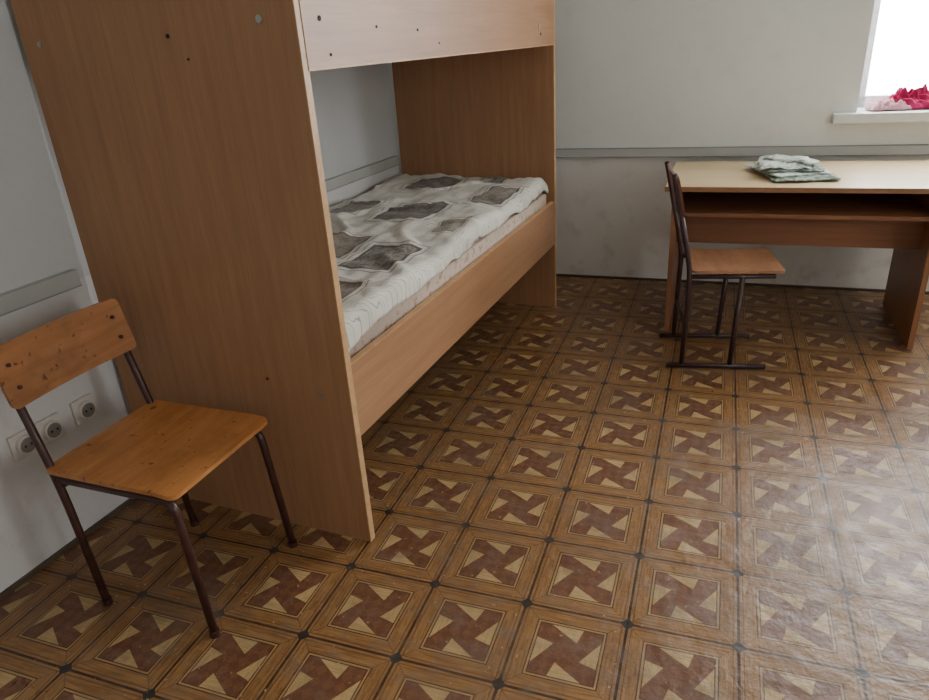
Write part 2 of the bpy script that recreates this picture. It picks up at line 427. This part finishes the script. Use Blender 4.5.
board('backrest',.405,.155,.011,backfn(.705,-.246,.21,.35),M_plyb,ch,.016)
for sx in (-.165,.165):
    for z in (.675,.735):
        cyl('rivet_%d_%d'%(sx*1000,z*1000),(-.241-(z-.705)*.21,sx,z),(1,0,.2),.0055,.007,M_tube,ch,12)
for i,(a,b) in enumerate(((.14,-.15),(.14,.15),(-.14,-.15),(-.14,.15))): cyl('seat_rivet_%d'%i,(a,b,.447),(0,0,1),.007,.006,M_tube,ch,12)

# ------------------------------------------------------------------ chair at the desk (sled base)
c2=empty('school_chair.001',(-.085,3.150,0),math.radians(13))
board('seat',.375,.335,.012,seatfn(.445),M_ply2,c2,.025)
for sgn,nm in ((-1,'near'),(1,'far')):
    y=sgn*.155
    tube('skid_'+nm,[(-.27,y*1.1,.014),(.15,y*1.1,.014)],.0115,M_tubeb,c2,0)
    tube('front_leg_'+nm,[(.0,y*1.09,.014),(.02,y,.425)],.0115,M_tubeb,c2,0)
    tube('rear_leg_'+nm,[(-.205,y*1.09,.014),(-.195,y,.42),(-.205,y,.50),(-.285,y*.98,.86)],.0115,M_tubeb,c2,.12)
    tube('seat_rail_'+nm,[(-.198,y,.425),(.15,y,.425)],.010,M_tubeb,c2,0)
tube('cross_bar',[(-.2,-.155,.20),(-.2,.155,.20)],.009,M_tubeb,c2,0)
tube('cross_bar_seat',[(.1,-.155,.427),(.1,.155,.427)],.009,M_tubeb,c2,0)
board('backrest',.335,.18,.011,backfn(.765,-.249,.22,.5),M_plydark,c2,.03)

# ------------------------------------------------------------------ desk
dk=empty('desk',(-.405,3.305,0),math.radians(3.2))
DT=.734
box('desk_top',(0,0,DT-.022),(1.34,.68,DT),M_desktop,dk,.0015,1)
boxes('desk_top_band',[((0,-.003,DT-.022),(1.34,0,DT)),((-.003,0,DT-.022),(0,.68,DT))],plain('desk_edge_band',srgb(150,110,76),.5),dk)
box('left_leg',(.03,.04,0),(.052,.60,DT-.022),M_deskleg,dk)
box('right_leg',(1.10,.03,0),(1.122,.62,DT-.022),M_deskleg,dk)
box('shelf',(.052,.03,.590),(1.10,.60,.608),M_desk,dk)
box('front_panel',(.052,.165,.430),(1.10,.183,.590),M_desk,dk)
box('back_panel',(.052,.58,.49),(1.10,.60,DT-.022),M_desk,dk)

# ------------------------------------------------------------------ cloth heaps
def clothmat(name,c1,c2,sc=6):
    t=NT(name,.85,.2); v=t.co(); n=t.noise(v,sc,3,.5,1.2)
    t.base(t.mix(t.rng(n,.44,.56,0,1),c1,c2)); t.bump(t.noise(v,60,3),.25,.004); return t.m
def sheet(name,parent,w,d,base,amp,seed,mat,rot=0,off=(0,0),N=60):
    bm=bmesh.new(); V={}
    for i in range(N+1):
        for j in range(N+1):
            a=(i/N-.5); b=(j/N-.5)
            r=max(abs(a),abs(b))*2
            wob=1+.22*noise.noise(Vector((math.atan2(b,a)*1.5,seed,0)))
            x=a*w*wob; y=b*d*wob
            hh=abs(noise.noise(Vector((a*4+seed,b*5,seed))))*amp*1.6+abs(noise.noise(Vector((a*10+seed,b*9,seed*2))))*amp*.6
            fall=max(0,1-r**7)
            z=base*fall+hh*(fall*.9+.1)+.004
            xr=x*math.cos(rot)-y*math.sin(rot)+off[0]; yr=x*math.sin(rot)+y*math.cos(rot)+off[1]
            V[i,j]=bm.verts.new((xr,yr,z))
    for i in range(N):
        for j in range(N): bm.faces.new((V[i,j],V[i+1,j],V[i+1,j+1],V[i,j+1]))
    o=from_bm(name,bm,parent,mat,True)
    md=o.modifiers.new('s','SOLIDIFY'); md.thickness=.004; md.offset=-1
    return o
def foldlayer(name,parent,w,d,th,z0,mat,rot,off,seed,amp=.006):
    ca,sa=math.cos(rot),math.sin(rot)
    def f(a,b,c):
        sc=1+.10*noise.noise(Vector((a*6,b*6,seed)))
        rim=max(abs(a)/(w/2),abs(b)/(d/2))
        cc=c*(1-.75*rim**6)
        A=a*sc+.012*noise.noise(Vector((b*9,seed,1))); B=b*sc+.012*noise.noise(Vector((a*9,seed,4)))
        z=z0+cc+amp*(noise.noise(Vector((a*13+seed,b*11,2)))+.6*noise.noise(Vector((a*30,b*26+seed,5))))-.5*amp*rim**3
        return (A*ca-B*sa+off[0],A*sa+B*ca+off[1],max(z,.002))
    return board(name,w,d,th,f,mat,parent,.03,44)
cl=empty('folded_clothes',(.105,3.68,DT+.001),math.radians(8))
Mc1=clothmat('camouflage_cloth_light',srgb(160,172,162),srgb(210,216,208),26)
Mc2=clothmat('camouflage_cloth_pale',srgb(218,222,216),srgb(160,174,162),34)
Mc3=clothmat('camouflage_cloth_dark',srgb(98,114,102),srgb(152,166,152),26)
foldlayer('lower_layer',cl,.29,.42,.016,.012,Mc3,.12,(.02,-.03),1.3,.005)
foldlayer('second_layer',cl,.27,.38,.016,.026,Mc1,.28,(-.005,-.01),4.4,.007)
foldlayer('third_layer',cl,.24,.33,.014,.039,Mc3,.05,(.01,.01),6.1,.008)
foldlayer('top_layer',cl,.23,.31,.014,.052,Mc2,-.12,(-.01,.01),8.8,.010)
foldlayer('sleeve',cl,.10,.27,.014,.066,Mc1,.7,(.01,.0),9.9,.009)
rc=empty('red_clothes',(.72,YB+.13,.952),A3)
Mr=clothmat('magenta_cloth',srgb(150,20,70),srgb(196,50,106),9); Mr2=clothmat('pale_pink_cloth',srgb(200,150,160),srgb(222,190,190),9)
sheet('cloth_a',rc,.40,.14,.022,.045,2.2,Mr,0,(.08,0.02))
sheet('cloth_b',rc,.18,.12,.018,.025,5.2,Mr2,.2,(-.17,-.02))
sheet('cloth_c',rc,.22,.10,.038,.05,8.4,Mr,.1,(-.05,.03))
sheet('cloth_d',rc,.16,.10,.018,.02,9.4,Mr,.3,(.22,-.06))

# ------------------------------------------------------------------ light
W=bpy.data.worlds.new('overcast'); S.world=W; W.use_nodes=True
nt=W.node_tree; bg=nt.nodes['Background']; bg.inputs[0].default_value=(.96,.98,1.0,1); bg.inputs[1].default_value=22.0
def portal(name,loc,rot,sx,sy):
    l=bpy.data.lights.new(name,'AREA'); l.shape='RECTANGLE'; l.size=sx; l.size_y=sy
    o=bpy.data.objects.new(name,l); COL.objects.link(o); o.location=loc; o.rotation_euler=rot
    l.cycles.is_portal=True; return o
cx=(OX0+OX1)/2
R=Matrix.Rotation(A3,3,'Z'); p=R@Vector((cx,WT+.01,(OZ0+OZ1)/2))+Vector((0,YB,0))
portal('window_portal_1',p,(-math.pi/2,0,A3),OX1-OX0,OZ1-OZ0)
portal('fill_window_portal',(XR+.31,(wy0+wy1)/2,1.725),(0,math.pi/2,0),1.55,wy1-wy0)  # portal for the added side window

# ------------------------------------------------------------------ camera
cam=bpy.data.cameras.new('camera'); co=bpy.data.objects.new('camera',cam); COL.objects.link(co)
cam.sensor_fit='HORIZONTAL'; cam.sensor_width=36; cam.lens=36*690/929; cam.clip_start=.05
th=math.atan(308/690.); ro=math.atan(.0655); ph=math.radians(24)
fw=Vector((-math.sin(ph),math.cos(ph),0)); rt=Vector((math.cos(ph),math.sin(ph),0)); up=Vector((0,0,1))
d=fw*math.cos(th)-up*math.sin(th)
dn=-(up*math.cos(th)+fw*math.sin(th))
xi=rt*math.cos(ro)+dn*math.sin(ro)
yi=dn*math.cos(ro)-rt*math.sin(ro)
m=Matrix((xi,-yi,-d)).transposed().to_4x4(); m.translation=(0,0,1.4)
co.matrix_world=m
S.camera=co
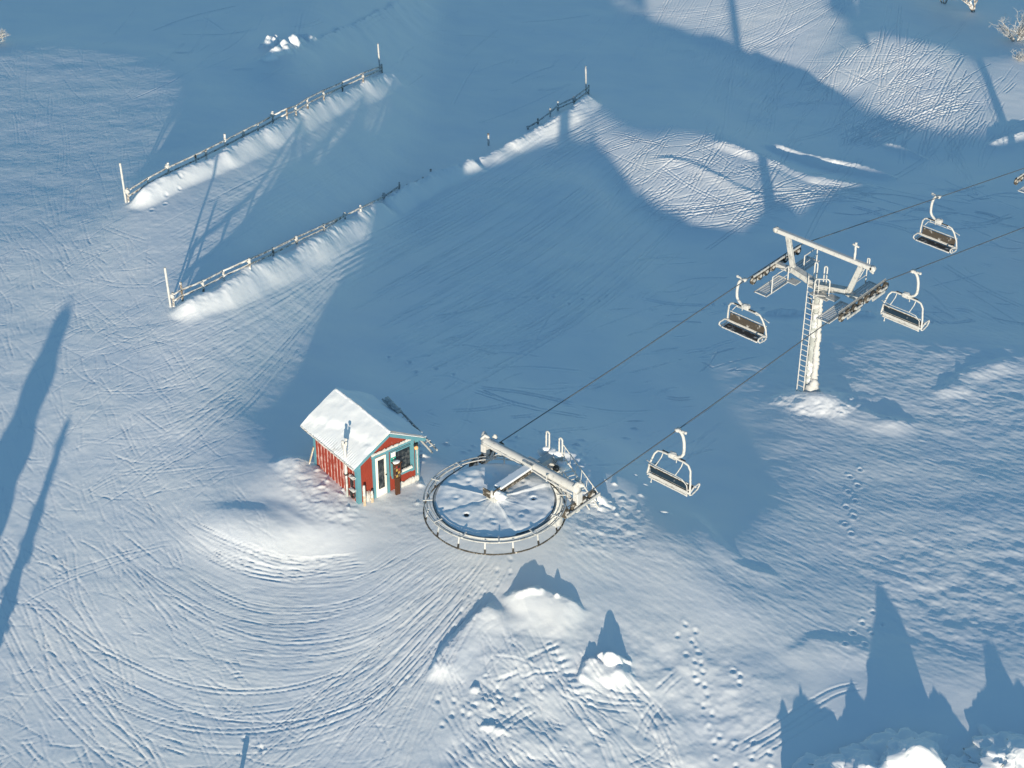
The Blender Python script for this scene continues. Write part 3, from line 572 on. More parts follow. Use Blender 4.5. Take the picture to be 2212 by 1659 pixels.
for sgn in (-1, 1):                                   # corrugated sheets
    nxr, nyr = 12, 150; V = []; Fc = []
    for j in range(nyr + 1):
        y = -OF + (HD + OF + OB) * j / nyr; cz = .013 * math.sin(2 * math.pi * y / .115)
        for i in range(nxr + 1):
            x = HW / 2 + sgn * (HW / 2 + EV) * i / nxr; V.append((x, y, roof_z(x) + cz + .02))
    n_ = len(V); V += [(x, y, z_ - .03) for x, y, z_ in V]; q = nxr + 1
    for j in range(nyr):
        for i in range(nxr): a = j * q + i; Fc.append((a, a + 1, a + 1 + q, a + q)); Fc.append((n_ + a, n_ + a + q, n_ + a + 1 + q, n_ + a + 1))
    for j in range(nyr):
        a = j * q + nxr; Fc.append((a, a + q, n_ + a + q, n_ + a))
    for i in range(nxr):
        Fc.append((i, n_ + i, n_ + i + 1, i + 1)); a = nyr * q + i; Fc.append((a, a + 1, n_ + a + 1, n_ + a))
    rf = MB().add(V, Fc).build('roof', CORR, hut, smooth=True)
    nxr, nyr = 44, 90; V = []; Fc = []                # lying snow, thinning out towards the eaves
    for j in range(nyr + 1):
        for i in range(nxr + 1):
            t = i / nxr; u = j / nyr; x = HW / 2 + sgn * (HW / 2 + EV + .02) * t; y = -OF - .02 + (HD + OF + OB + .04) * u
            k = float(fbm(np.array(x * 1.3), np.array(y * 1.3), 40, 3)); k2 = float(fbm(np.array(x * 4.), np.array(y * 4.), 44, 3))
            if sgn < 0: lim = .56 + .40 * u * u + .10 * k + .03 * k2; th = .105 * (1 + .22 * k) * (1 - t * .5) * float(smooth(0, .28, lim - t)) - .02 * float(smooth(0, .3, t - lim)); th += .010
            else: th = .12 * (1 + .5 * k) * (1 - .4 * t)
            if sgn > 0 and t > .9: th *= .6
            V.append((x, y, roof_z(x) + .024 + th + .004 * k2))
    q = nxr + 1
    for j in range(nyr):
        for i in range(nxr): a = j * q + i; Fc.append((a, a + 1, a + 1 + q, a + q))
    MB().add(V, Fc).build('snow_cover', M_SNOW, rf, smooth=True)
b = MB().tube([(HW / 2, -OF - .01, HH + RI + .12), (HW / 2 + .02, .8, HH + RI + .15), (HW / 2, 1.8, HH + RI + .14), (HW / 2, HD + OB, HH + RI + .13)], .07, 8, .25, .12); b.build('ridge_snow', M_SNOW, hut, True)
for sgn in (-1, 1):
    for y in (-OF + .03, HD + OB - .03):
        b = MB().beam((HW / 2, y, HH + RI - .045), (HW / 2 + sgn * (HW / 2 + EV - .01), y, HH + RI - .045 - SL * (HW / 2 + EV - .01)), .035, .13); b.build('barge_board', TEAL, hut)
    b = MB().beam((HW / 2 + sgn * (HW / 2 + EV - .015), -OF + .06, roof_z(-EV) - .055), (HW / 2 + sgn * (HW / 2 + EV - .015), HD + OB - .06, roof_z(-EV) - .055), .03, .09); b.build('fascia_board', TEAL if sgn > 0 else WOODG, hut)
# icicled rime along the eave
b = MB()
b.tube([(-EV - .01, -OF, roof_z(-EV)), (-EV - .01, HD + OB, roof_z(-EV))], .028, 7, .5, .05)
b.build('eave_rime', RIME, hut)
# door
door = MB().box((1.06, -.035, .93), (.50, .05, 1.86)).build('door', CREAM, hut, bev=.006)
MB().box((1.055, -.066, 1.05), (.30, .012, 1.36)).build('door_glass', GLASS, door)
b = MB()
for x in (.895, 1.215): b.box((x, -.072, 1.05), (.022, .02, 1.42))
for z_ in (.35, 1.75): b.box((1.055, -.071, z_), (.30, .02, .022))
b.build('glass_bead', CREAM, door)
MB().cyl((1.27, -.06, .93), (1.27, -.12, .93), .022).build('handle', TAN, door)
MB().box((1.06, -.035, -.1), (.55, .10, .14)).build('door_step', CREAM, door)
b = MB(); 
for x, z0, z1 in ((.745, -.3, 1.90), (1.385, -.3, 1.90)): b.box((x, -.03, (z0 + z1) / 2), (.13, .055, z1 - z0))
b.box((1.66, -.034, 1.965), (2.02, .06, .12)); b.build('door_frame', TEAL, hut)
b = MB()
for i in range(64):
    x = .68 + i * 1.98 / 63; h_ = .05 + .045 * abs(float(noise(np.array(i * .37), np.array(2.2), 71))) + random.uniform(0, .03); b.blob((x, -.045, 2.03 + h_ * .35), .05, .3, i, (.7, .8, h_ / .05 * .7), 8, 6)
b.build('lintel_snow', RIME, hut, True)
win = MB().box((2.03, -.02, 1.27), (1.0, .03, 1.16)).build('window', TEAL, hut)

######

THE REQUEST
Repeat only what runs from the first line of the records above to the line with "for i,(a,b) in", both included, word for word, minus the pictures.

RESULT FOR THIS EXERCISE
Write part 2 of the bpy script that recreates this picture. It picks up at line 427. This part finishes the script. Use Blender 4.5.
board('backrest',.405,.155,.011,backfn(.705,-.246,.21,.35),M_plyb,ch,.016)
for sx in (-.165,.165):
    for z in (.675,.735):
        cyl('rivet_%d_%d'%(sx*1000,z*1000),(-.241-(z-.705)*.21,sx,z),(1,0,.2),.0055,.007,M_tube,ch,12)
for i,(a,b) in enumerate(((.14,-.15),(.14,.15),(-.14,-.15),(-.14,.15))): cyl('seat_rivet_%d'%i,(a,b,.447),(0,0,1),.007,.006,M_tube,ch,12)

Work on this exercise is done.